- [Written task] Filter the listing below, copying every line in which the word "that" appears.

▬▬▬

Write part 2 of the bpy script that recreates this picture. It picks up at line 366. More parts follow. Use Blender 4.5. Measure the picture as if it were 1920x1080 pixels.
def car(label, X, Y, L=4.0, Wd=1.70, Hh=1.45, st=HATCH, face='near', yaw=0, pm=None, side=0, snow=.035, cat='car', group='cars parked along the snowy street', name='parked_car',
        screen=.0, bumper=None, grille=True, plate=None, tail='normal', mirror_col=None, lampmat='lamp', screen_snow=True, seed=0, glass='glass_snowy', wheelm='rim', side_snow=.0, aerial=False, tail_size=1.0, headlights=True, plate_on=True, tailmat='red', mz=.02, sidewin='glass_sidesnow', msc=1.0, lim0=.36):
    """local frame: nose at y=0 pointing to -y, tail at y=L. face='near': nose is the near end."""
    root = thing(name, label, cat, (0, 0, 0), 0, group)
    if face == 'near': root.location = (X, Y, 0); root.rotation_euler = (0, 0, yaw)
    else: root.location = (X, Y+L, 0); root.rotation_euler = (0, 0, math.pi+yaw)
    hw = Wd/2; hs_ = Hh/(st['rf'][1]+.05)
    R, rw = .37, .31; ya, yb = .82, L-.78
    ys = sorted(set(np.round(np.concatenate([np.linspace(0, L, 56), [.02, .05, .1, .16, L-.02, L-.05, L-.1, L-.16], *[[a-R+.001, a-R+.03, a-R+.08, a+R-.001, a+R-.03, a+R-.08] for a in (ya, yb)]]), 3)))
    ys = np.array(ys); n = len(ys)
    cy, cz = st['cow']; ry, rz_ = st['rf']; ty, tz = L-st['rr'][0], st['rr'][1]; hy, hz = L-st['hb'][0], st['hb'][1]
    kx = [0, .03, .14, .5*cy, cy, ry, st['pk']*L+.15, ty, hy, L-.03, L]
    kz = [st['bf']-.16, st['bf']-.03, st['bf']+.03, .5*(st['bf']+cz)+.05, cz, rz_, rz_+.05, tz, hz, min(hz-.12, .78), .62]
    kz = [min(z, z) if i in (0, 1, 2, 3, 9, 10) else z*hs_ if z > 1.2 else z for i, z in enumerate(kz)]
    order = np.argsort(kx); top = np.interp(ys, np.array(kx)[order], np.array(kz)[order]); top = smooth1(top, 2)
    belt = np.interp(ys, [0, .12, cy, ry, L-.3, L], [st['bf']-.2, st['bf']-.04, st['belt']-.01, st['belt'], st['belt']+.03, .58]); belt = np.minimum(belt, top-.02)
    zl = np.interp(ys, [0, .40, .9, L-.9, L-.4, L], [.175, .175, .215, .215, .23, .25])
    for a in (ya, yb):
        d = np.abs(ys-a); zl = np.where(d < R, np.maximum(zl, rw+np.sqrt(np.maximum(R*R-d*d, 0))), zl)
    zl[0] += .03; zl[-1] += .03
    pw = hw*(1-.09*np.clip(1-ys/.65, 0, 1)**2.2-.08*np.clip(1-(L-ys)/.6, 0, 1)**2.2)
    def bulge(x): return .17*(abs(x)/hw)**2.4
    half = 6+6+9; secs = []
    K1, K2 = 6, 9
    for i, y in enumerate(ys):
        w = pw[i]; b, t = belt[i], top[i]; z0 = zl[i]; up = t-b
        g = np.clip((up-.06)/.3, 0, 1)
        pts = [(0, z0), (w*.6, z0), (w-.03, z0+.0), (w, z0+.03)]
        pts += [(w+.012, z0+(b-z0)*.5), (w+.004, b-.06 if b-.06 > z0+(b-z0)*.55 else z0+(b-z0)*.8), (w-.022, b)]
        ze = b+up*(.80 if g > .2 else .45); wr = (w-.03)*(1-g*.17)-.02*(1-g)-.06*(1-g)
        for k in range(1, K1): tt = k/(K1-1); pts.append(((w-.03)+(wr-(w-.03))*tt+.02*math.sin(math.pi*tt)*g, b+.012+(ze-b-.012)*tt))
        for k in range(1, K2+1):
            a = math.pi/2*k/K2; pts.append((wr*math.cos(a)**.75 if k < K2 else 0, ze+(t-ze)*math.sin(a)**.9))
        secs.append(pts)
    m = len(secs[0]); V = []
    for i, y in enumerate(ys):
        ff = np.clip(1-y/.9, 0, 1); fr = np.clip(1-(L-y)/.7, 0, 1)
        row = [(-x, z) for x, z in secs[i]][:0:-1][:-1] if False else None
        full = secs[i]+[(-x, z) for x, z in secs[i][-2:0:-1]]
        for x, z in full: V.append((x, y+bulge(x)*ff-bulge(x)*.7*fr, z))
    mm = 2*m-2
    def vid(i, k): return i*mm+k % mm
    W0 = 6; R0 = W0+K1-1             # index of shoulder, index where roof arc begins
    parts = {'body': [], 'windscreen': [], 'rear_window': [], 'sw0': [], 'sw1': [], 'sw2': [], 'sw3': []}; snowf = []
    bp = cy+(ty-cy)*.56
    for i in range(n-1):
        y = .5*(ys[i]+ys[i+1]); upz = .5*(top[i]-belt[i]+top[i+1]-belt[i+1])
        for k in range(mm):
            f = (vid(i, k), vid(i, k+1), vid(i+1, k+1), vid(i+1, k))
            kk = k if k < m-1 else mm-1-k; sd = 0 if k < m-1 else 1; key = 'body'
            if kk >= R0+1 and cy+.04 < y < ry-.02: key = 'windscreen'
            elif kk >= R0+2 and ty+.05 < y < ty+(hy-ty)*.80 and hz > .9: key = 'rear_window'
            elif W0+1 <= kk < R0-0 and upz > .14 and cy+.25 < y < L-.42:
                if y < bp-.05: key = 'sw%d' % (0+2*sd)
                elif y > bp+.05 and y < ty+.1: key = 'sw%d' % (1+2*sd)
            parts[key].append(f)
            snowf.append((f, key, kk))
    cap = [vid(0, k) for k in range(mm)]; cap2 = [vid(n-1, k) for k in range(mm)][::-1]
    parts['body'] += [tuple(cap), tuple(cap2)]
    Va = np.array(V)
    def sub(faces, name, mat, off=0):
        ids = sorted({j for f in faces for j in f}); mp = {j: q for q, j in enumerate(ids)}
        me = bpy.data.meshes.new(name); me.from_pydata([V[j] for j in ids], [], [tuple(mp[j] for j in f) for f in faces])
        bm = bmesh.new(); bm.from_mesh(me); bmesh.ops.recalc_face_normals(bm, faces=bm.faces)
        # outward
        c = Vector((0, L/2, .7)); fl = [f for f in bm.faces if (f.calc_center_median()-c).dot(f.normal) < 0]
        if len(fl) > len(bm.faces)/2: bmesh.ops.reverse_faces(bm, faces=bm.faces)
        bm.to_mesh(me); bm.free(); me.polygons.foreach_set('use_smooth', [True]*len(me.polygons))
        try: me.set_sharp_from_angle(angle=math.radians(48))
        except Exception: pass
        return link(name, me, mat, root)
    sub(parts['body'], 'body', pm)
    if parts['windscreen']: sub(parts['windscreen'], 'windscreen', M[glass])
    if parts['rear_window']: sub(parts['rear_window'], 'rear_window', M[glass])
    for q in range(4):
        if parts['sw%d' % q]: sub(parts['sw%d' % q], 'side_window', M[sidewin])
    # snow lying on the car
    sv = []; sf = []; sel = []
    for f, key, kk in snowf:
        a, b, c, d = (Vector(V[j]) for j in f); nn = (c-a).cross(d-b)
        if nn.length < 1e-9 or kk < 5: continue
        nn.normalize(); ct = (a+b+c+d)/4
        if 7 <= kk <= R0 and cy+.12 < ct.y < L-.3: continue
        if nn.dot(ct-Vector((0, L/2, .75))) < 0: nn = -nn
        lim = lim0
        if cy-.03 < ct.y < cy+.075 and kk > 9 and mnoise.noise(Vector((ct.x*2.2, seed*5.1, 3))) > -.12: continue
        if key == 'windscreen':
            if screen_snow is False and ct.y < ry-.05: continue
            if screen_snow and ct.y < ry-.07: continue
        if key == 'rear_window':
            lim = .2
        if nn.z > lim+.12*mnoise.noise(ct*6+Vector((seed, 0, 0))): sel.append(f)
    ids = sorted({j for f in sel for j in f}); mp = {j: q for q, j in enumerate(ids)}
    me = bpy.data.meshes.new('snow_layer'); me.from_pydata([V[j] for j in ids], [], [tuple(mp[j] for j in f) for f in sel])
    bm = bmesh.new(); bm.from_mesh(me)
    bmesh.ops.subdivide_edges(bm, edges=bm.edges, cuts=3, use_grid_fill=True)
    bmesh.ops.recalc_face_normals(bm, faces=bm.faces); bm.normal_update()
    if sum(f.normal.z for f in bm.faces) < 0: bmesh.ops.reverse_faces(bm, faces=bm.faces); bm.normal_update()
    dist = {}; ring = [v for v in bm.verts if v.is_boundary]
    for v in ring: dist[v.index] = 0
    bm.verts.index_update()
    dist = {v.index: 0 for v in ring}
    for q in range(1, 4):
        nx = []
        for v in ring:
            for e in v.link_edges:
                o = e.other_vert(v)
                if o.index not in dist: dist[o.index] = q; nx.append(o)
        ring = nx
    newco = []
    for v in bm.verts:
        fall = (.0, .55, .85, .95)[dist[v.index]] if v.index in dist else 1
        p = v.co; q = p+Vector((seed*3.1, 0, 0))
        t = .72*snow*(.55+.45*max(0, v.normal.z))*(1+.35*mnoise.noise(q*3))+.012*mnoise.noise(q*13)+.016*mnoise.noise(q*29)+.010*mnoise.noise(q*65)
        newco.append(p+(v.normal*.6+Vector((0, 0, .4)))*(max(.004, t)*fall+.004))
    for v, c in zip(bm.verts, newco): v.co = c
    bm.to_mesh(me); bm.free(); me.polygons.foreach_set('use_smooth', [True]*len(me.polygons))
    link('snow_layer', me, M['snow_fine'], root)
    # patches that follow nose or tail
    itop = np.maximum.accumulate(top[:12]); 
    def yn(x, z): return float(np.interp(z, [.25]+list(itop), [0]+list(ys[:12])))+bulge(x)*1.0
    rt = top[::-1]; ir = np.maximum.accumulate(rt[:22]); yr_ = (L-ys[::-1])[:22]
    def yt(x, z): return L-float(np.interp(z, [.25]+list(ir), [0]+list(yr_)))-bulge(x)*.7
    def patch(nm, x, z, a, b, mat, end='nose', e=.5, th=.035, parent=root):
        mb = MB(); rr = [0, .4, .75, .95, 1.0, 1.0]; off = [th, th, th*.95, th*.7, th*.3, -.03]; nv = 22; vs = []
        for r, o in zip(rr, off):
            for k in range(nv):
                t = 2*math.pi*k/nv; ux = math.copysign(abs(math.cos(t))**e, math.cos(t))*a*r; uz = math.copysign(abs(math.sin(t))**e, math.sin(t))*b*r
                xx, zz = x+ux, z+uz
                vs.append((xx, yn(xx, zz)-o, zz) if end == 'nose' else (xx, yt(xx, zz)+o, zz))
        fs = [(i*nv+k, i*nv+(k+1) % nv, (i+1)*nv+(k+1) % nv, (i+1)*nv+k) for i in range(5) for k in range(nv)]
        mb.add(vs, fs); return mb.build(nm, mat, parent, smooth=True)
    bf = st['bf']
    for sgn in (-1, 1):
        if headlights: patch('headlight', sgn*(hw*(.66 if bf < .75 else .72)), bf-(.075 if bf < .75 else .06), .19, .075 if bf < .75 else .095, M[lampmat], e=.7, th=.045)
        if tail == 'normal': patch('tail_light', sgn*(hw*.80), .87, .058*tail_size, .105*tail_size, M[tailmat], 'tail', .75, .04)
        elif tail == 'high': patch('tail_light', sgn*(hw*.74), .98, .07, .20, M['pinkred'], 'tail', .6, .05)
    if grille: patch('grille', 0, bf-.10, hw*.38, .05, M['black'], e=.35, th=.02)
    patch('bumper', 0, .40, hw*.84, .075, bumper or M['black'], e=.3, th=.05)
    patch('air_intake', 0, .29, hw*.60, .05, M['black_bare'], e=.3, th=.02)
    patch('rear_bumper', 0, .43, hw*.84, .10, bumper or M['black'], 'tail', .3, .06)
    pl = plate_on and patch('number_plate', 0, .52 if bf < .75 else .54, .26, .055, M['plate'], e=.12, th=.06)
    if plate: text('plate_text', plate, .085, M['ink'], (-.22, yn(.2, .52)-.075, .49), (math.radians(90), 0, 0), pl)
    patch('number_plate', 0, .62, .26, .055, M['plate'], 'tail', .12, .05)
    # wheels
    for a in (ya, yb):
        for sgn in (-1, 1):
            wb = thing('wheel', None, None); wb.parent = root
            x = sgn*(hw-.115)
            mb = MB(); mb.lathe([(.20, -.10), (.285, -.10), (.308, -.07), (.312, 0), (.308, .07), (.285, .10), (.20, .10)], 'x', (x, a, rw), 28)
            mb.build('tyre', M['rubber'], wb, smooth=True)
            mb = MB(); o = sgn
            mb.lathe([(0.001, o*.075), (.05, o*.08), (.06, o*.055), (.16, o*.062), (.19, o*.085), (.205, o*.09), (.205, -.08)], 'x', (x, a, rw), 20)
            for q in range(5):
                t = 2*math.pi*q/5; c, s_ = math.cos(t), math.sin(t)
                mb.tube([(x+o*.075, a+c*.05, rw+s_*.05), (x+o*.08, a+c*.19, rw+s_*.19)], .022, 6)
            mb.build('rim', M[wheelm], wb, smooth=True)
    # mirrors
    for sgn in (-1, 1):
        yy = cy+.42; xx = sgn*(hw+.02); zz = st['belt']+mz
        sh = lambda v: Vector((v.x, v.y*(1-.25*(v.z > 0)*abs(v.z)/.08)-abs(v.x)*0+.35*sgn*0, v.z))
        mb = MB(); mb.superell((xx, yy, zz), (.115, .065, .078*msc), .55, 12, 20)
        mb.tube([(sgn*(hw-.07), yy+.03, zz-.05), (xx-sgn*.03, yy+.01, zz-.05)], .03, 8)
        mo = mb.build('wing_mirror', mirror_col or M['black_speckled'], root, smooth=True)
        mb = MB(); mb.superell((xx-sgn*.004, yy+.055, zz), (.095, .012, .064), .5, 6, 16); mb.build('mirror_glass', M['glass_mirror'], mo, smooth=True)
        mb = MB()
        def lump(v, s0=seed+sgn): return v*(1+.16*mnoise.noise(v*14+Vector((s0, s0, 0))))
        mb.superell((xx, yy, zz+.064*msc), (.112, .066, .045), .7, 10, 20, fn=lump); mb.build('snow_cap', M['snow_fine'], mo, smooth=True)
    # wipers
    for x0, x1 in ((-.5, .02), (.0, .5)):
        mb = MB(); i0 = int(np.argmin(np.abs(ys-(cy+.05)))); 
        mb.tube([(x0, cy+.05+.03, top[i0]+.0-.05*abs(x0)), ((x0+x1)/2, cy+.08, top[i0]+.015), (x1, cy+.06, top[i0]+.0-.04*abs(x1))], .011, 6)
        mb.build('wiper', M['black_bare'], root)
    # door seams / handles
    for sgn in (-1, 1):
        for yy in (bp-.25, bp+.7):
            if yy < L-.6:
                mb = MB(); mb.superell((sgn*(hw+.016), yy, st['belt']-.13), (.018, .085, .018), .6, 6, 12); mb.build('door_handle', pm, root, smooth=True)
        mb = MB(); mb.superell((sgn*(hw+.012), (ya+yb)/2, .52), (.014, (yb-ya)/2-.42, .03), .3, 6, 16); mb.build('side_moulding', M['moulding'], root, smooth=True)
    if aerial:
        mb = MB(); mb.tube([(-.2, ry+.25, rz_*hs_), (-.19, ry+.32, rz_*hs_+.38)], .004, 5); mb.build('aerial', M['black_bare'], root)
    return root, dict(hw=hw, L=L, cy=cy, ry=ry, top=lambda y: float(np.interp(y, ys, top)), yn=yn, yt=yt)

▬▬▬

- [Response to the task]
Write part 2 of the bpy script that recreates this picture. It picks up at line 366. More parts follow. Use Blender 4.5. Measure the picture as if it were 1920x1080 pixels.
    # patches that follow nose or tail